→ **DATA BLOCK**:
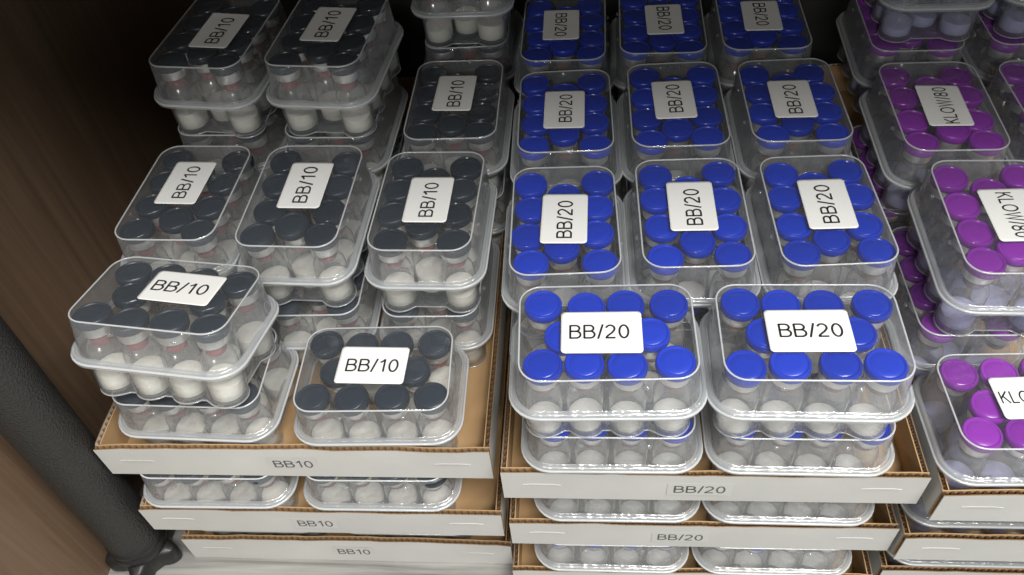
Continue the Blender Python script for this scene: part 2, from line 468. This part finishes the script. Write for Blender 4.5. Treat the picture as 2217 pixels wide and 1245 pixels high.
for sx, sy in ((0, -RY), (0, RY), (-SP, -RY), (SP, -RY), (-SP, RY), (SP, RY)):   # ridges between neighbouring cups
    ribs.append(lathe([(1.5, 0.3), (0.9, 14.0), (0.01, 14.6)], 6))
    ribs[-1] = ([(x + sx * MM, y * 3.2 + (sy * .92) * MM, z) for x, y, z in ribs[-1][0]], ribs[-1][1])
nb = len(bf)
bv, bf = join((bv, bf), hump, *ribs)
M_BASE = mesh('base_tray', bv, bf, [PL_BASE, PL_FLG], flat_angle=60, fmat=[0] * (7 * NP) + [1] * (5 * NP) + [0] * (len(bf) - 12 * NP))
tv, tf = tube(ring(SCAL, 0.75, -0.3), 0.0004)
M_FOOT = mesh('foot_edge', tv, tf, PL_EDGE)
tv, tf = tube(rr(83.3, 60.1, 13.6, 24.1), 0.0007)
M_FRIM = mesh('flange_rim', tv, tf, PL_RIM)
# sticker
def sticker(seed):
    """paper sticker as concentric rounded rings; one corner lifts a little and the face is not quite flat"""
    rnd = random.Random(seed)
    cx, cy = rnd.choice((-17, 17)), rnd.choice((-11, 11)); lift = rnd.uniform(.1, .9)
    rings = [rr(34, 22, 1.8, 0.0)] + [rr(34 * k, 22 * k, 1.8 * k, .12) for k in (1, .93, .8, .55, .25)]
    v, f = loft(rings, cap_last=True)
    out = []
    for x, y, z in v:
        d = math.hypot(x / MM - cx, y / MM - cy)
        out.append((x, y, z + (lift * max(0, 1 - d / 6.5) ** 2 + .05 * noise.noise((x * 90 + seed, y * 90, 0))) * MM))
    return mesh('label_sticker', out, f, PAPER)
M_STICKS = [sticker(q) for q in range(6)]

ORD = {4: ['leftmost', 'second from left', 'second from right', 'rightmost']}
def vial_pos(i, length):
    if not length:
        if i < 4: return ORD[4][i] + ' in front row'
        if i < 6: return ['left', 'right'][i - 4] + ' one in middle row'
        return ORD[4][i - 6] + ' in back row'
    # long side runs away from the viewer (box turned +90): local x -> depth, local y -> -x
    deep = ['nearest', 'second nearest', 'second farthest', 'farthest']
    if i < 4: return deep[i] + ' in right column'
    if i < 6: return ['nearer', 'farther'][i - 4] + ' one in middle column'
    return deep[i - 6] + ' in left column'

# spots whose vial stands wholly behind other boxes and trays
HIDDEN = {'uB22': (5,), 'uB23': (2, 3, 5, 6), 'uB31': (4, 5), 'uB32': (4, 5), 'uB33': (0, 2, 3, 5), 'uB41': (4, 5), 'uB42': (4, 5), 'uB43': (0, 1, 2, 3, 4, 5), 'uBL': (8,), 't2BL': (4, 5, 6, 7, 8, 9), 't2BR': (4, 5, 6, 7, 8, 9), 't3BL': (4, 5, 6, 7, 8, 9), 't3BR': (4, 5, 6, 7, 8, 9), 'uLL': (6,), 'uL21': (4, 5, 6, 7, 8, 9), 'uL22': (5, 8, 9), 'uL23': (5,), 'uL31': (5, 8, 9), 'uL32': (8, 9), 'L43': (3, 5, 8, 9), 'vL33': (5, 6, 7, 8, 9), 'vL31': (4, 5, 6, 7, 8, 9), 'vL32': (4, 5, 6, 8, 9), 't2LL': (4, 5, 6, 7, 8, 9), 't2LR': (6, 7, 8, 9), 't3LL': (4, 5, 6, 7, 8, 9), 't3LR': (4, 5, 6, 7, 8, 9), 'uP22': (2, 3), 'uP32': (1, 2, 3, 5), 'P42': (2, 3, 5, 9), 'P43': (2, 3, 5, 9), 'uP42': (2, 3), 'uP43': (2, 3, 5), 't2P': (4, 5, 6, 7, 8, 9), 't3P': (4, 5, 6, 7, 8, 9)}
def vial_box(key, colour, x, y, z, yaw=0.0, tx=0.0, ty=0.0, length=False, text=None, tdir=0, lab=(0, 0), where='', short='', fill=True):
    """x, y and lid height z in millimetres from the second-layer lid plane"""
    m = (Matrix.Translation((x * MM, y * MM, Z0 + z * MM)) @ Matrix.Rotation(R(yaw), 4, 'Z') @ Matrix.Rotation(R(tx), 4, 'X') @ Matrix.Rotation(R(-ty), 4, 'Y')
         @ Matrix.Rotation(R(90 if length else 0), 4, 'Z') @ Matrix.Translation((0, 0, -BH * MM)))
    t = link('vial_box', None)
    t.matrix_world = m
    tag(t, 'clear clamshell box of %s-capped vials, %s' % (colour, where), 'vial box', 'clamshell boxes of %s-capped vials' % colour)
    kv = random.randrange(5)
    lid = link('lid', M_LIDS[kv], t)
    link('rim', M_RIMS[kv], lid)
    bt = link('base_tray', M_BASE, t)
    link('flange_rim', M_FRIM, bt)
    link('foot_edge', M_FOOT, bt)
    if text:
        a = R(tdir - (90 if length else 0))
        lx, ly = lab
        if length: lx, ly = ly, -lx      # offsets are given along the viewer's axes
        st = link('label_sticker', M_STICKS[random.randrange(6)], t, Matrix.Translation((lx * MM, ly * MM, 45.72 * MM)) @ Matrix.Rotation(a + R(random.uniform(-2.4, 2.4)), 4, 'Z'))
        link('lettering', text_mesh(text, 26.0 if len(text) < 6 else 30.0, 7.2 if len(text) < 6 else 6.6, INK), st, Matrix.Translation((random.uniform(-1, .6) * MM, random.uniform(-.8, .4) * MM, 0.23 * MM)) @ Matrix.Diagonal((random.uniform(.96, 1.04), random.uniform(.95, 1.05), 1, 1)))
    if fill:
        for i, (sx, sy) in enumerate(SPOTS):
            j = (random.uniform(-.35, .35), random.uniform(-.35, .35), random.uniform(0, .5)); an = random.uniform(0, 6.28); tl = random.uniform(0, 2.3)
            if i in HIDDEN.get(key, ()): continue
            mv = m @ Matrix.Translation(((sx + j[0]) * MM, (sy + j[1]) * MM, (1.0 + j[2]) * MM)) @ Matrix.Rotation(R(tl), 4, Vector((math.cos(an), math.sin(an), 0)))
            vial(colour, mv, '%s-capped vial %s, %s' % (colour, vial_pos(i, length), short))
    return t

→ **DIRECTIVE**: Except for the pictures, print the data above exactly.

→ **OUTPUT FOR THIS EXERCISE**:
Continue the Blender Python script for this scene: part 2, from line 468. This part finishes the script. Write for Blender 4.5. Treat the picture as 2217 pixels wide and 1245 pixels high.
for sx, sy in ((0, -RY), (0, RY), (-SP, -RY), (SP, -RY), (-SP, RY), (SP, RY)):   # ridges between neighbouring cups
    ribs.append(lathe([(1.5, 0.3), (0.9, 14.0), (0.01, 14.6)], 6))
    ribs[-1] = ([(x + sx * MM, y * 3.2 + (sy * .92) * MM, z) for x, y, z in ribs[-1][0]], ribs[-1][1])
nb = len(bf)
bv, bf = join((bv, bf), hump, *ribs)
M_BASE = mesh('base_tray', bv, bf, [PL_BASE, PL_FLG], flat_angle=60, fmat=[0] * (7 * NP) + [1] * (5 * NP) + [0] * (len(bf) - 12 * NP))
tv, tf = tube(ring(SCAL, 0.75, -0.3), 0.0004)
M_FOOT = mesh('foot_edge', tv, tf, PL_EDGE)
tv, tf = tube(rr(83.3, 60.1, 13.6, 24.1), 0.0007)
M_FRIM = mesh('flange_rim', tv, tf, PL_RIM)
# sticker
def sticker(seed):
    """paper sticker as concentric rounded rings; one corner lifts a little and the face is not quite flat"""
    rnd = random.Random(seed)
    cx, cy = rnd.choice((-17, 17)), rnd.choice((-11, 11)); lift = rnd.uniform(.1, .9)
    rings = [rr(34, 22, 1.8, 0.0)] + [rr(34 * k, 22 * k, 1.8 * k, .12) for k in (1, .93, .8, .55, .25)]
    v, f = loft(rings, cap_last=True)
    out = []
    for x, y, z in v:
        d = math.hypot(x / MM - cx, y / MM - cy)
        out.append((x, y, z + (lift * max(0, 1 - d / 6.5) ** 2 + .05 * noise.noise((x * 90 + seed, y * 90, 0))) * MM))
    return mesh('label_sticker', out, f, PAPER)
M_STICKS = [sticker(q) for q in range(6)]

ORD = {4: ['leftmost', 'second from left', 'second from right', 'rightmost']}
def vial_pos(i, length):
    if not length:
        if i < 4: return ORD[4][i] + ' in front row'
        if i < 6: return ['left', 'right'][i - 4] + ' one in middle row'
        return ORD[4][i - 6] + ' in back row'
    # long side runs away from the viewer (box turned +90): local x -> depth, local y -> -x
    deep = ['nearest', 'second nearest', 'second farthest', 'farthest']
    if i < 4: return deep[i] + ' in right column'
    if i < 6: return ['nearer', 'farther'][i - 4] + ' one in middle column'
    return deep[i - 6] + ' in left column'

# spots whose vial stands wholly behind other boxes and trays
HIDDEN = {'uB22': (5,), 'uB23': (2, 3, 5, 6), 'uB31': (4, 5), 'uB32': (4, 5), 'uB33': (0, 2, 3, 5), 'uB41': (4, 5), 'uB42': (4, 5), 'uB43': (0, 1, 2, 3, 4, 5), 'uBL': (8,), 't2BL': (4, 5, 6, 7, 8, 9), 't2BR': (4, 5, 6, 7, 8, 9), 't3BL': (4, 5, 6, 7, 8, 9), 't3BR': (4, 5, 6, 7, 8, 9), 'uLL': (6,), 'uL21': (4, 5, 6, 7, 8, 9), 'uL22': (5, 8, 9), 'uL23': (5,), 'uL31': (5, 8, 9), 'uL32': (8, 9), 'L43': (3, 5, 8, 9), 'vL33': (5, 6, 7, 8, 9), 'vL31': (4, 5, 6, 7, 8, 9), 'vL32': (4, 5, 6, 8, 9), 't2LL': (4, 5, 6, 7, 8, 9), 't2LR': (6, 7, 8, 9), 't3LL': (4, 5, 6, 7, 8, 9), 't3LR': (4, 5, 6, 7, 8, 9), 'uP22': (2, 3), 'uP32': (1, 2, 3, 5), 'P42': (2, 3, 5, 9), 'P43': (2, 3, 5, 9), 'uP42': (2, 3), 'uP43': (2, 3, 5), 't2P': (4, 5, 6, 7, 8, 9), 't3P': (4, 5, 6, 7, 8, 9)}
def vial_box(key, colour, x, y, z, yaw=0.0, tx=0.0, ty=0.0, length=False, text=None, tdir=0, lab=(0, 0), where='', short='', fill=True):
    """x, y and lid height z in millimetres from the second-layer lid plane"""
    m = (Matrix.Translation((x * MM, y * MM, Z0 + z * MM)) @ Matrix.Rotation(R(yaw), 4, 'Z') @ Matrix.Rotation(R(tx), 4, 'X') @ Matrix.Rotation(R(-ty), 4, 'Y')
         @ Matrix.Rotation(R(90 if length else 0), 4, 'Z') @ Matrix.Translation((0, 0, -BH * MM)))
    t = link('vial_box', None)
    t.matrix_world = m
    tag(t, 'clear clamshell box of %s-capped vials, %s' % (colour, where), 'vial box', 'clamshell boxes of %s-capped vials' % colour)
    kv = random.randrange(5)
    lid = link('lid', M_LIDS[kv], t)
    link('rim', M_RIMS[kv], lid)
    bt = link('base_tray', M_BASE, t)
    link('flange_rim', M_FRIM, bt)
    link('foot_edge', M_FOOT, bt)
    if text:
        a = R(tdir - (90 if length else 0))
        lx, ly = lab
        if length: lx, ly = ly, -lx      # offsets are given along the viewer's axes
        st = link('label_sticker', M_STICKS[random.randrange(6)], t, Matrix.Translation((lx * MM, ly * MM, 45.72 * MM)) @ Matrix.Rotation(a + R(random.uniform(-2.4, 2.4)), 4, 'Z'))
        link('lettering', text_mesh(text, 26.0 if len(text) < 6 else 30.0, 7.2 if len(text) < 6 else 6.6, INK), st, Matrix.Translation((random.uniform(-1, .6) * MM, random.uniform(-.8, .4) * MM, 0.23 * MM)) @ Matrix.Diagonal((random.uniform(.96, 1.04), random.uniform(.95, 1.05), 1, 1)))
    if fill:
        for i, (sx, sy) in enumerate(SPOTS):
            j = (random.uniform(-.35, .35), random.uniform(-.35, .35), random.uniform(0, .5)); an = random.uniform(0, 6.28); tl = random.uniform(0, 2.3)
            if i in HIDDEN.get(key, ()): continue
            mv = m @ Matrix.Translation(((sx + j[0]) * MM, (sy + j[1]) * MM, (1.0 + j[2]) * MM)) @ Matrix.Rotation(R(tl), 4, Vector((math.cos(an), math.sin(an), 0)))
            vial(colour, mv, '%s-capped vial %s, %s' % (colour, vial_pos(i, length), short))
    return t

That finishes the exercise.